■ **What is required**
Every line that holds the string "high" is to be identified and copied.
— BEGIN Information provided —
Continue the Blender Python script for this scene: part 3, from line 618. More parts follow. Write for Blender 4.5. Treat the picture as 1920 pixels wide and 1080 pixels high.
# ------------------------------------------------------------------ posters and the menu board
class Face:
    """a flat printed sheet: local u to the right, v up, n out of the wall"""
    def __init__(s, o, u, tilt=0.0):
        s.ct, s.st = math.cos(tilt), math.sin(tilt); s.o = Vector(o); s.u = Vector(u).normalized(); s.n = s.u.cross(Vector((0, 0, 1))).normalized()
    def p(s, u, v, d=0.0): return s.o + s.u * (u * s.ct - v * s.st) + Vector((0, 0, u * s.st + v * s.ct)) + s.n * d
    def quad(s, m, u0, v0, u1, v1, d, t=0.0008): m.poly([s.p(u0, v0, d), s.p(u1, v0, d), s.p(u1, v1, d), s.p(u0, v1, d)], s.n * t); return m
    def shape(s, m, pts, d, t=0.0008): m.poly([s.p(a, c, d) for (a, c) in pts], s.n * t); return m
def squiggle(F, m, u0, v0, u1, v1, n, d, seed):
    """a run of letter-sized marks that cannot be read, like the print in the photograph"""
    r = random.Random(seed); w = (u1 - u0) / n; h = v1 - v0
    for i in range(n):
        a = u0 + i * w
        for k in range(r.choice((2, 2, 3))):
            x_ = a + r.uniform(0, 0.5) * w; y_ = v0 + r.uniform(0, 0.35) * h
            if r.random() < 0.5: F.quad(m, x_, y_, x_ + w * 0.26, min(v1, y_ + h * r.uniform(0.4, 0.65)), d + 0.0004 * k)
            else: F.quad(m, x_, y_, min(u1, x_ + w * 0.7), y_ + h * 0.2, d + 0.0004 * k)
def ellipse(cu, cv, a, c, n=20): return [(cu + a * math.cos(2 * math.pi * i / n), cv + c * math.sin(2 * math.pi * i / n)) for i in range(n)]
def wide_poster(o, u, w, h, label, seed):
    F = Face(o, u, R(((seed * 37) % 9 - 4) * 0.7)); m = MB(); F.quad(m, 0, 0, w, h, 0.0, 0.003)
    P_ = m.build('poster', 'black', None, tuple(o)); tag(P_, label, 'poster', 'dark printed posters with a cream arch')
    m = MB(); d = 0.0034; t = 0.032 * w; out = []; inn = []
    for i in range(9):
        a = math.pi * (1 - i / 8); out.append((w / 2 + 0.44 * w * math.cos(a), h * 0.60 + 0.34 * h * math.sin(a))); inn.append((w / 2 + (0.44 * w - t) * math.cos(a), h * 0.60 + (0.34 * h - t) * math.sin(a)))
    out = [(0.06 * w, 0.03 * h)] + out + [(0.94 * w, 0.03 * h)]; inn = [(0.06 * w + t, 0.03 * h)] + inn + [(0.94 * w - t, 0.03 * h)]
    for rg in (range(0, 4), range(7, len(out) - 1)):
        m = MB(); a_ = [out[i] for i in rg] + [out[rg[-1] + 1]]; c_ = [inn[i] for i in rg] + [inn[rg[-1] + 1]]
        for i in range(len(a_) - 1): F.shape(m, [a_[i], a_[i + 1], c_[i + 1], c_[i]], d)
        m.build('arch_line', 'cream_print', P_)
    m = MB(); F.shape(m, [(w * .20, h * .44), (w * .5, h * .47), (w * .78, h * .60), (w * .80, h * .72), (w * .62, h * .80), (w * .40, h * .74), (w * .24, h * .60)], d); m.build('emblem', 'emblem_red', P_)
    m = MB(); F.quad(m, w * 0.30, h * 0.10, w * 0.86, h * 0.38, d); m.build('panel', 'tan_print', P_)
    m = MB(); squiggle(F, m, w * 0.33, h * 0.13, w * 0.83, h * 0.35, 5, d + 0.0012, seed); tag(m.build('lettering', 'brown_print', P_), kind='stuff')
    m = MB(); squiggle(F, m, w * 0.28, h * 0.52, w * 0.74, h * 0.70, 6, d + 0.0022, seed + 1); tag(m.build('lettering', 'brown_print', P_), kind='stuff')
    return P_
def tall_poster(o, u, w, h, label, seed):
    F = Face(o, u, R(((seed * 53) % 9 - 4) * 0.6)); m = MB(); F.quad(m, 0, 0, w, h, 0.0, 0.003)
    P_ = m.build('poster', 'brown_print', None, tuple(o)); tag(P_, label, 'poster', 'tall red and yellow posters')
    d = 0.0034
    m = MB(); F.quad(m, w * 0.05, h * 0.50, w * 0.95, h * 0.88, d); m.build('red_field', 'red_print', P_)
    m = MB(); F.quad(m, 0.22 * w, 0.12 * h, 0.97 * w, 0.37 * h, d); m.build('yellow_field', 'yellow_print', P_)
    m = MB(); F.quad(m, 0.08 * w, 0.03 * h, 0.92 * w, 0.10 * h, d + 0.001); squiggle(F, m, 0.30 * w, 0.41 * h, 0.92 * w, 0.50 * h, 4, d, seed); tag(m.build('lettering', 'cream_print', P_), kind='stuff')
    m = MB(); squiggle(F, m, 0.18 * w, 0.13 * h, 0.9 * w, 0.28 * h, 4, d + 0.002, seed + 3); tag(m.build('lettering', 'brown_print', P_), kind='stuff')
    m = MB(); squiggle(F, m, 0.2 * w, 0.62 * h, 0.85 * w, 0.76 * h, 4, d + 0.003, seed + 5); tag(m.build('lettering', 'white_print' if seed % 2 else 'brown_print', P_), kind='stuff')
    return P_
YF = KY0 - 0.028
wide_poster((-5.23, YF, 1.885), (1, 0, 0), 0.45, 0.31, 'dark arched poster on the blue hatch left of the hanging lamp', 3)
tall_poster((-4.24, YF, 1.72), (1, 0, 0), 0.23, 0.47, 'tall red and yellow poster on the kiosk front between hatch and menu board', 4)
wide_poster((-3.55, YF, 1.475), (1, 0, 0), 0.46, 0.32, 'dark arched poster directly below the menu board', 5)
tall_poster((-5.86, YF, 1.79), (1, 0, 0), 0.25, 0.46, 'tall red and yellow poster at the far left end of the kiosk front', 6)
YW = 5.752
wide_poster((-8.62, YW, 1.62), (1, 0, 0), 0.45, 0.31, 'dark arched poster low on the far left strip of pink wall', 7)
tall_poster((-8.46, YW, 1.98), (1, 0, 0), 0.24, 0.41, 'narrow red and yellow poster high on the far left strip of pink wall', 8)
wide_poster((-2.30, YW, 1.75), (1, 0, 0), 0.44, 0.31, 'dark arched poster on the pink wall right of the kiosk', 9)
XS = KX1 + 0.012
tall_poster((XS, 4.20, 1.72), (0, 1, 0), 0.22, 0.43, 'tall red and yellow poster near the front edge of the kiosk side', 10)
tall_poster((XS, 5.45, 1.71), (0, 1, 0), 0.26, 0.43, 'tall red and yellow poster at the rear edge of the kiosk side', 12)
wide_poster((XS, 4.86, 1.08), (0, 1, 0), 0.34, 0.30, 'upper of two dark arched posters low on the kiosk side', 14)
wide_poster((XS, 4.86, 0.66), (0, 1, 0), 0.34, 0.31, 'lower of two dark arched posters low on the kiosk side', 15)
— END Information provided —
■ **Final result**
Continue the Blender Python script for this scene: part 3, from line 618. More parts follow. Write for Blender 4.5. Treat the picture as 1920 pixels wide and 1080 pixels high.
tall_poster((-8.46, YW, 1.98), (1, 0, 0), 0.24, 0.41, 'narrow red and yellow poster high on the far left strip of pink wall', 8)